Kim Riddlebarger has started a new series on B. B. Warfield here.
If there was a top ten of the most maligned, most misunderstood, and least read, theological giants of the past, Warfield would probably come in at No. 1.
Which is a tragedy.
Here are the opening paragraphs:
During his thirty-four year reign as the ranking theologian at Princeton Theological Seminary, Benjamin Breckinridge Warfield (1851-1921) exerted tremendous influence upon much of American Presbyterianism. With his lucid pen and his passion to defend the Westminster Standards, there was little doubt about where Warfield stood on most every subject he addressed.

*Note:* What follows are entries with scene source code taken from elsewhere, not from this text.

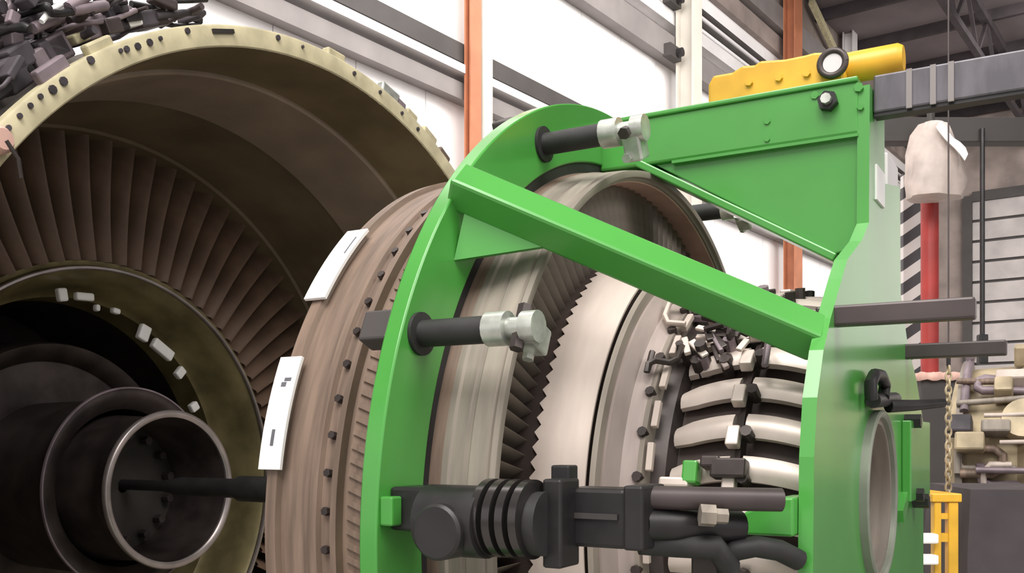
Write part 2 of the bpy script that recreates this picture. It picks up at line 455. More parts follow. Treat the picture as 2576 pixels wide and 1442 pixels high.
# yellow stand under it
ys = gpt(2366, 1300, 3.5)
yr = thing('yellow_trestle', 'yellow steel trestle standing left of the dark cover', 'trestle', (ys.x, ys.y, 0))
zt = ys.z + .085
MB().box((-.055, -.06, zt - .03), (.05, .30, zt)).build('top_rail', M['yellow'], yr, bevel=.004)
MB().box((.005, -.055, .0), (.04, -.02, zt - .03)).build('leg', M['yellow'], yr, bevel=.004)
MB().box((-.045, -.055, .0), (-.02, -.02, zt - .03)).build('leg', M['yellow'], yr, bevel=.004)
MB().box((.005, .25, .0), (.04, .285, zt - .03)).build('leg', M['yellow'], yr, bevel=.004)
MB().box((-.02, -.05, zt - .17), (.005, -.025, zt - .14)).build('rung', M['yellow'], yr)
MB().box((-.02, -.05, zt - .09), (.005, -.025, zt - .07)).build('rung', M['yellow'], yr)
for i, (py, lab) in enumerate(((1355, 'cream terminal block clamped to the yellow trestle, upper of two'), (1408, 'cream terminal block clamped to the yellow trestle, lower of two'))):
    c = gpt(2335, py, 3.44)
    r = thing('terminal_block', lab, 'block', (c.x, c.y, c.z))
    MB().box((-.03, -.02, -.017), (.03, .03, .017)).build('body', M['offwhite'], r, bevel=.006)
    MB().box((-.038, -.012, -.009), (-.03, .02, .009)).build('connector', M['rubber'], r)
# chain hanging in front of the second engine
ct = gpt(2386, 930, 3.6)
ch = MB(); zz = ct.z; i = 0
while zz > gpt(0, 1250, 3.6).z:
    pts = []
    for k in range(17):
        a = 2*PI*k/16
        dx, dz = .010*math.cos(a), .017*math.sin(a)
        pts.append((dx if i % 2 else 0, 0 if i % 2 else dx, zz + dz - ct.z))
    ch.tube(pts, .0042, 8, caps=False); zz -= .0255; i += 1
cho = thing('lifting_chain', 'pale steel chain hanging beside the right edge of the end plate', 'chain', ct)
ch.build('links', M['beige'], cho, smooth=60)
MB().tube([(0, 0, .014), (0, 0, .07)], .008, 8).build('hook', M['black'], cho)
MB().tube([(0, 0, .06), (0, 0, ROOFZ - ct.z)], .003, 6).build('hoist_wire', M['umber'], cho)
pk = gpt(2352, 938, 6.5)
pkr = thing('protective_sheet', 'pale pink sheet lying over a cabinet beyond the end plate', 'sheet', (pk.x, pk.y, 0))
MB().box((-.14, -.12, 0), (.24, .3, pk.z - .02)).build('cabinet', M['girt'], pkr, bevel=.01)
mb = MB(); vs = []; N = 14
for j in range(N+1):
    for i in range(N+1):
        x = -.17 + .42*i/N; y = -.15 + .4*j/N
        vs.append((x, y, pk.z - .012 + .012*math.sin(i*.9+j*.5)**2 - (.05 if i in (0, N) or j == 0 else 0)))
mb.add(vs, [(j*(N+1)+i, j*(N+1)+i+1, (j+1)*(N+1)+i+1, (j+1)*(N+1)+i) for j in range(N) for i in range(N)])
so = mb.build('sheet', M['pink'], pkr, smooth=60); so.modifiers.new('solid', 'SOLIDIFY').thickness = .006

# ================================================================== the big engine, left
en = thing('turbofan_engine', 'huge open aircraft engine with cream fan case flange and dark bladed duct', 'engine', (EC[0], EC[1], 0), YAW, axis_z=EC[2])
fl = MB().lathe([(-.03, 1.40), (-.03, 1.462), (0, 1.462), (.004, 1.455), (.004, 1.404), (0, 1.40)], 180).build('case_flange', M['cream'], en, smooth=30)
MB().lathe([(-.03, 1.424), (-.25, 1.424), (-.27, 1.46), (-.30, 1.46), (-.32, 1.43), (-1.0, 1.41), (-1.02, 1.45), (-1.06, 1.45), (-1.08, 1.40), (-1.7, 1.38), (-1.7, 1.362), (-.03, 1.402)], 160).build('fan_case', M['casegrey'], en, smooth=30)
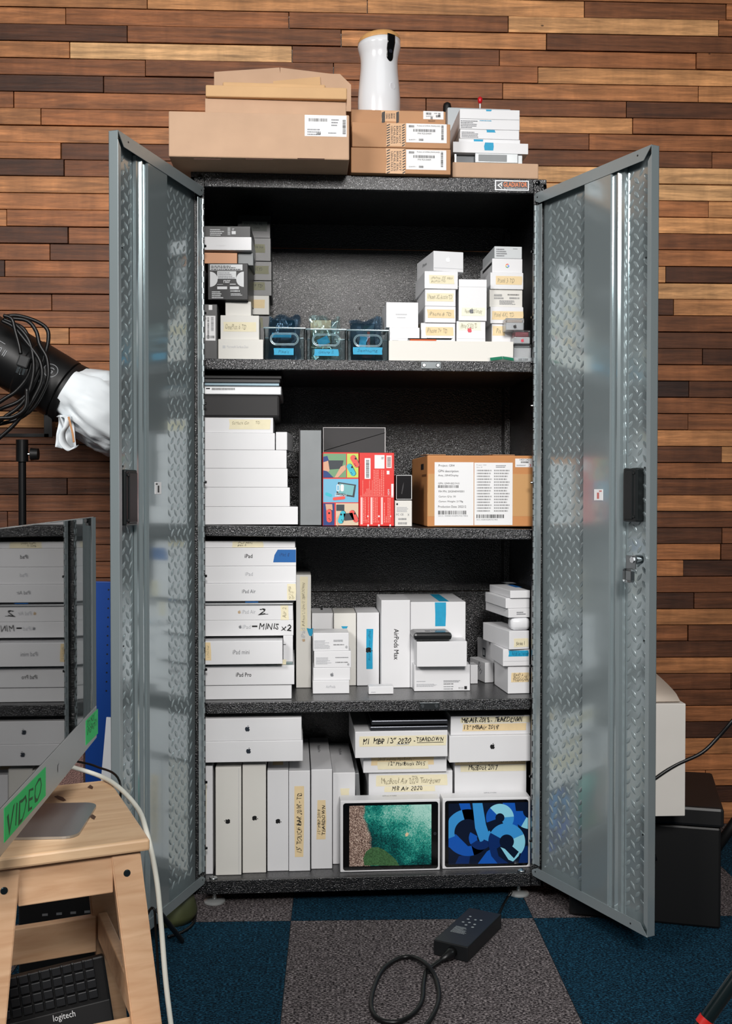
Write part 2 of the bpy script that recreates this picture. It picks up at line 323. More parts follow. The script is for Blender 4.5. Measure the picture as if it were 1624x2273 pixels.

Even some eighty years after his death all one need to do is but mention his name in certain circles and you are sure to get a reaction, pro or con. A number of those who have interacted with Warfield view him as a kind of brilliant but nevertheless obscurantist fundamentalist (cf. James Barr, Beyond Fundamentalism, Westminster, 1984, 141) or a thorough-going rationalist , who supposedly invented the notion of biblical inerrancy (Alister McGrath, A Passion for Truth: The Intellectual Coherence of Evangelicalism, InterVarsity, 1996, 169). When viewed from this perspective, Warfield's most enduring legacy is to be seen in his important but misguided efforts in the heated controversy over the nature of biblical authority that dominated American Presbyterian circles in the latter part of the nineteenth century.
For a number of others, Warfield is viewed as an apologist and polemicist par excellence, who valiantly stood in the breach between the fading memory of Protestant orthodoxy and the rise of Protestant liberalism. But virtually all who have dealt with him agree that B. B. Warfield was a man with whose opinions one must reckon.